Data shown:
- - -

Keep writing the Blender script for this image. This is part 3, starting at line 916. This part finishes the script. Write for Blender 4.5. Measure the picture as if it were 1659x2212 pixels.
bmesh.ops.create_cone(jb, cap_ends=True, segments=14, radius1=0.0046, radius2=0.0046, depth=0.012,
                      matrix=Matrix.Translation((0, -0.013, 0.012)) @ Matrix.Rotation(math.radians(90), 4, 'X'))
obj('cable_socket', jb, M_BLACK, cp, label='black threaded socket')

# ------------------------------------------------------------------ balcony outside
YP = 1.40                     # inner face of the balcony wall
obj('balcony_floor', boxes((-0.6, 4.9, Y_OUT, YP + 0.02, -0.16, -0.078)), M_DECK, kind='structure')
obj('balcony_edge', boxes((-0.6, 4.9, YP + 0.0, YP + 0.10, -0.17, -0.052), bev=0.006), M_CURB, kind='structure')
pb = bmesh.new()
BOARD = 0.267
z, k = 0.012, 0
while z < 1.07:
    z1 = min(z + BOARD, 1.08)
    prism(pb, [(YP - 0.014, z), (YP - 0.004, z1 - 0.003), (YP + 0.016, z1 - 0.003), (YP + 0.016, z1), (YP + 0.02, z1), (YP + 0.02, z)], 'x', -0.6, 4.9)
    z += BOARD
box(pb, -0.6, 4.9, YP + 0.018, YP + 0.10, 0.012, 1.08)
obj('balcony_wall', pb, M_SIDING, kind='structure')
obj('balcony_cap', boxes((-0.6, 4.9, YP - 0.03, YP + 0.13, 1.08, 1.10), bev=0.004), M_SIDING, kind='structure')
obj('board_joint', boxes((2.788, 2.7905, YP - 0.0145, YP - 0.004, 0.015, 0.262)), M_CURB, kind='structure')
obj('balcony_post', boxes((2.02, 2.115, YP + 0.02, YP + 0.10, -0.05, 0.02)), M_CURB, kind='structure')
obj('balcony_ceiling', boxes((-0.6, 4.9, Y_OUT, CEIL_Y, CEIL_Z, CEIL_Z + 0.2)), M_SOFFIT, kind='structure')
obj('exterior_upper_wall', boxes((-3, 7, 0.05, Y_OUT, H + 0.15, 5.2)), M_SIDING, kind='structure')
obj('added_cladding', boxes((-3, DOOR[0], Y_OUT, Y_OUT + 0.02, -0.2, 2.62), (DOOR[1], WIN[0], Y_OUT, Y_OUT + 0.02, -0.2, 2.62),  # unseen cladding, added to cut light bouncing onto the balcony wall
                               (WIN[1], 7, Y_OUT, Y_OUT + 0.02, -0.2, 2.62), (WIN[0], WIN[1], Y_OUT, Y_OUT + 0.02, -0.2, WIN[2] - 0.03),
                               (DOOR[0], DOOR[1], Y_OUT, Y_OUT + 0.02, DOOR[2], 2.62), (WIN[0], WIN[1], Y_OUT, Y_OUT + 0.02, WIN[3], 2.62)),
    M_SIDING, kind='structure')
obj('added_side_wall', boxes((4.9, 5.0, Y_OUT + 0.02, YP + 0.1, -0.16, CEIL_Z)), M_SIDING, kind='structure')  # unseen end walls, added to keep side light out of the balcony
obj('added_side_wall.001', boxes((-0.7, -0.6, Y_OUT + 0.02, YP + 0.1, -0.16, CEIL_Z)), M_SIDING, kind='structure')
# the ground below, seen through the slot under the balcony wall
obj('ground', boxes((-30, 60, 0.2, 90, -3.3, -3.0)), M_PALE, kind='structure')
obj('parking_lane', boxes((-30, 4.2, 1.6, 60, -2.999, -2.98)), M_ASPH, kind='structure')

- - -

Instructions for the task:
Quote every line of the data, word for word.

Answer to the problem:
Keep writing the Blender script for this image. This is part 3, starting at line 916. This part finishes the script. Write for Blender 4.5. Measure the picture as if it were 1659x2212 pixels.
bmesh.ops.create_cone(jb, cap_ends=True, segments=14, radius1=0.0046, radius2=0.0046, depth=0.012,
                      matrix=Matrix.Translation((0, -0.013, 0.012)) @ Matrix.Rotation(math.radians(90), 4, 'X'))
obj('cable_socket', jb, M_BLACK, cp, label='black threaded socket')

# ------------------------------------------------------------------ balcony outside
YP = 1.40                     # inner face of the balcony wall
obj('balcony_floor', boxes((-0.6, 4.9, Y_OUT, YP + 0.02, -0.16, -0.078)), M_DECK, kind='structure')
obj('balcony_edge', boxes((-0.6, 4.9, YP + 0.0, YP + 0.10, -0.17, -0.052), bev=0.006), M_CURB, kind='structure')
pb = bmesh.new()
BOARD = 0.267
z, k = 0.012, 0
while z < 1.07:
    z1 = min(z + BOARD, 1.08)
    prism(pb, [(YP - 0.014, z), (YP - 0.004, z1 - 0.003), (YP + 0.016, z1 - 0.003), (YP + 0.016, z1), (YP + 0.02, z1), (YP + 0.02, z)], 'x', -0.6, 4.9)
    z += BOARD
box(pb, -0.6, 4.9, YP + 0.018, YP + 0.10, 0.012, 1.08)
obj('balcony_wall', pb, M_SIDING, kind='structure')
obj('balcony_cap', boxes((-0.6, 4.9, YP - 0.03, YP + 0.13, 1.08, 1.10), bev=0.004), M_SIDING, kind='structure')
obj('board_joint', boxes((2.788, 2.7905, YP - 0.0145, YP - 0.004, 0.015, 0.262)), M_CURB, kind='structure')
obj('balcony_post', boxes((2.02, 2.115, YP + 0.02, YP + 0.10, -0.05, 0.02)), M_CURB, kind='structure')
obj('balcony_ceiling', boxes((-0.6, 4.9, Y_OUT, CEIL_Y, CEIL_Z, CEIL_Z + 0.2)), M_SOFFIT, kind='structure')
obj('exterior_upper_wall', boxes((-3, 7, 0.05, Y_OUT, H + 0.15, 5.2)), M_SIDING, kind='structure')
obj('added_cladding', boxes((-3, DOOR[0], Y_OUT, Y_OUT + 0.02, -0.2, 2.62), (DOOR[1], WIN[0], Y_OUT, Y_OUT + 0.02, -0.2, 2.62),  # unseen cladding, added to cut light bouncing onto the balcony wall
                               (WIN[1], 7, Y_OUT, Y_OUT + 0.02, -0.2, 2.62), (WIN[0], WIN[1], Y_OUT, Y_OUT + 0.02, -0.2, WIN[2] - 0.03),
                               (DOOR[0], DOOR[1], Y_OUT, Y_OUT + 0.02, DOOR[2], 2.62), (WIN[0], WIN[1], Y_OUT, Y_OUT + 0.02, WIN[3], 2.62)),
    M_SIDING, kind='structure')
obj('added_side_wall', boxes((4.9, 5.0, Y_OUT + 0.02, YP + 0.1, -0.16, CEIL_Z)), M_SIDING, kind='structure')  # unseen end walls, added to keep side light out of the balcony
obj('added_side_wall.001', boxes((-0.7, -0.6, Y_OUT + 0.02, YP + 0.1, -0.16, CEIL_Z)), M_SIDING, kind='structure')
# the ground below, seen through the slot under the balcony wall
obj('ground', boxes((-30, 60, 0.2, 90, -3.3, -3.0)), M_PALE, kind='structure')
obj('parking_lane', boxes((-30, 4.2, 1.6, 60, -2.999, -2.98)), M_ASPH, kind='structure')